This guest post is written by ZK. He blogs at WebTrafficROI . You can also follow him on Twitter.
The other day I was talking to someone who found me via Twitter, he wanted to add me to Skype – and I said, why not? So I gave him my username to Skype.
So we started to chat a bit, about our blogs and just showed each other our blogs. He had a quite nice blog internet marketing blog, definitely one I wanted to check.
We continued to chat and it went like that for some time (20 minutes or so.)
Then he showed me a product he had made. It was a Twitter product, literally a product that could give you more followers on Twitter. I thought this might be something that I wasn’t interested in but he kept talking about it. I asked him if he could explain, in a few words, how this tool could give me more followers.
He said: “The tool searches the Twitter timeline and follows a lot of tweeps that write about the keyword you choose.”
Then I responded: “Hmm, okay.. But what about all the spammers?”
He said: “We have a filter that sorts, and should filter all the spammers away.”
I responded “How is that done? How can I be sure that I won’t start following a spam account?”.
He said: “I don’t know. I’m not the coder.”
Damn. Isn’t it his product? He should know how it sorts the spammers away.
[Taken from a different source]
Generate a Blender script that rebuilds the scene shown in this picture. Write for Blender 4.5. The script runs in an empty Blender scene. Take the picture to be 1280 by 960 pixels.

He could have responded in another way… telling that he didn’t know, but that he had tried it himself and it definitely works.
I think it’s ridiculous that you are trying to sell something, but literally you don’t treat your customers in the nicest way you could. Plus, just asking for a Skype username, chat a bit, then start selling?
Build Relationships & Trust
This is a thing you always should do. Build a relationship. It is really important to build a solid relationship and that can’t be done in 20 minutes. If you have a solid relationship the, other person wants to listen to what you have to say and trusts you.
Trust is important when selling something. If the potential customer doesn’t trust you, you will never make the sale.
When you have chatted and interacted a few more times, the person trusts you and if the product you have got is interesting the person might want to buy.
Don’t persuade too much. Don’t force the potential customer to buy. Tell him about this cool product you’ve got and that you think it’ll be a great thing for him to explore – maybe give him a free chapter if it’s an info-product.
Just treat potential customers as if they were customers.